Translation for Remote Teams: A Practical Guide for Distributed Companies
A distributed team that hires across borders ends up with a Slack workspace where 5 people speak English, 3 speak Spanish, 2 speak Portuguese, and one speaks Polish. Everyone defaults to English in shared channels, but in DMs and async writeups, their native language leaks through - and a lot of context gets lost in translation, or never gets translated at all. Here is how to fix that with one tool instead of five.
The Multilingual Team Problem
The pain compounds in three places:
- Async writeups in DMs. A non-native English speaker writes a thoughtful 4-paragraph message in their own language because it is faster. The recipient bounces it through Google Translate and reads a stilted version that loses half the nuance.
- Cross-region collaboration. Your Spain team replies in Spanish in #design. Your Korea team reads it through Slack's opt-in translate, which produces awkward output. Discussions slow down or fork into language-specific side channels.
- Customer-facing comms. A US support rep gets a German client email in Outlook. They paste into Google Translate, paste a reply back. The tone is wrong. The client perceives the company as careless.
Each of these has a workaround. The workarounds add 5-10 minutes per interaction. Multiply by 20 interactions per person per day, by 10 people, and you are losing hours of throughput weekly.
Step 1: Pick One Tool for the Whole Team
The temptation is to let each person solve their own translation problem with their own tool. That fails because:
- Quality differs - the same client message reads three ways in three tools
- No admin visibility into who translates how much
- No shared billing - everyone expenses their own $20 a month
- Cannot enforce business / professional tone for client-facing messages
Fenly's Team plan covers up to 50 seats from one admin account. Per-member character limits prevent surprise overages. Role management separates billing admins from regular members. The whole team sees the same translation quality on the same platforms.

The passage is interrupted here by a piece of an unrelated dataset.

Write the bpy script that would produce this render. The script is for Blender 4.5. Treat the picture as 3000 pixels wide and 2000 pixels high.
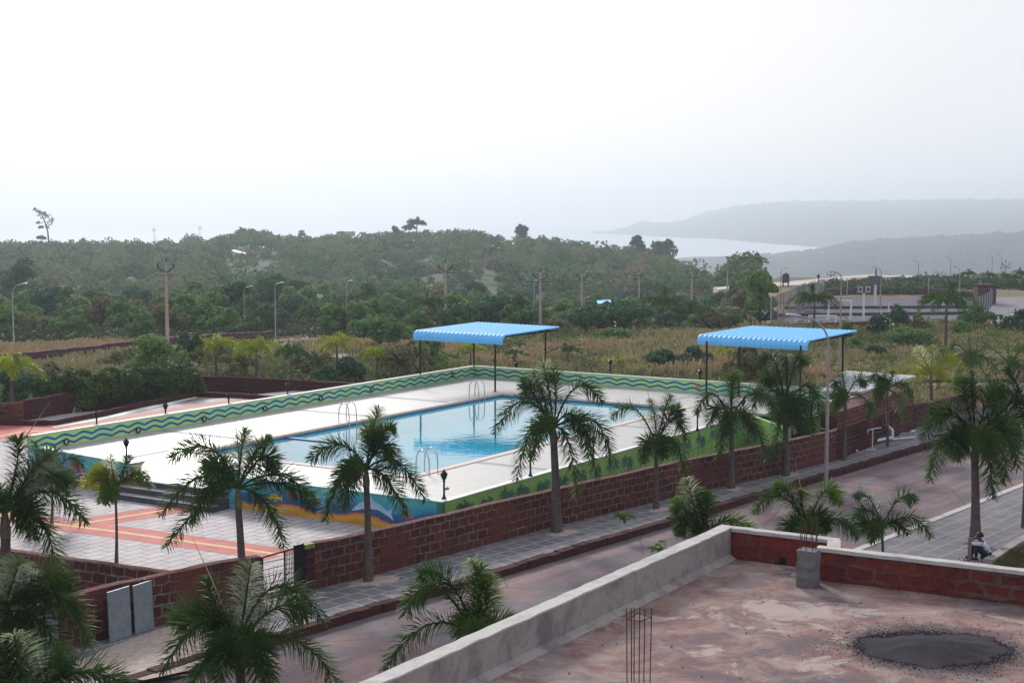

Step 2: Configure Tone Styles by Channel
The tone style choice depends on the audience, not the language:
- Normal for internal team channels in Slack - neutral, clear, no edge.
- Slang for Discord community servers or casual Twitter engagement - reads natural to native speakers, not robotic.
- Business for client-facing Gmail and LinkedIn DMs - polished, appropriately formal, never accidentally casual in a language where casual means rude.
The intensity slider lets you dial each one. Business Max is very formal - useful for first contact with a Japanese enterprise client where the wrong register reads as offensive. Business Min is professional but warm - better for a long-running client relationship.
Step 3: Set Per-Member Character Limits
Different roles need different volumes. A support rep translating 50 emails a day needs more characters than a developer translating an occasional Slack message. The Team plan dashboard lets the admin set a per-member monthly cap - so heavy users do not burn the team's quota, and infrequent users do not waste seats.
Practical caps based on Fenly Team plan deployments:
- Support / customer success: 80,000-120,000 chars/month
- Sales / partnerships: 40,000-60,000 chars/month
- Engineering / product: 15,000-30,000 chars/month
- Executive: 10,000-20,000 chars/month
Step 4: Use the Analytics Dashboard
The Team plan dashboard shows per-member usage, top language pairs, and which platforms see the most translation traffic. Three patterns worth watching:
- A member at 90%+ of their cap mid-month - they probably need a higher limit, or they are doing manual translation work better handled by a dedicated translation hire.
- One language pair dominating (say, English ↔ Portuguese is 60% of all team traffic) - candidate for a dedicated channel or bilingual hire.
- A platform getting heavy use you did not plan for - if Reddit translation is 20% of usage, somebody is doing customer research or community management that the company should make official.
Common Remote Team Workflows
Daily standup in Slack
Team members write in their native language. Fenly auto-translates incoming messages for each reader. Normal tone, no tweaking needed.
Client kickoff email in Gmail
US account manager writes in English. Fenly translates to client's language with Business style at Max intensity. Reply comes back in German, translates back to English inline.
Discord community server (for community managers)
Community manager monitors 5 language channels. Fenly auto-translates all incoming messages. Replies use Slang style to match the casual community tone.
LinkedIn business development
BD rep DMs prospects in 10 countries. Fenly translates each conversation. Business style at Min intensity for the warm relationship phase, Max for first cold outreach.
Where Fenly Does Not Fit
Honest limits worth flagging before you roll it out team-wide:
- Microsoft Teams - no integration yet. Teams has native translation built in if you need it there.
- Document files (Word, PDF, PowerPoint) - Fenly is browser-text only. For contracts and decks, use DeepL Pro or Microsoft Translator.
- Live voice meetings - no real-time speech translation. Use Microsoft Translator's conversation feature or a dedicated meeting tool.
- Email threads in Outlook - Fenly works on Gmail in the browser. For Outlook desktop, use the built-in Microsoft Translator.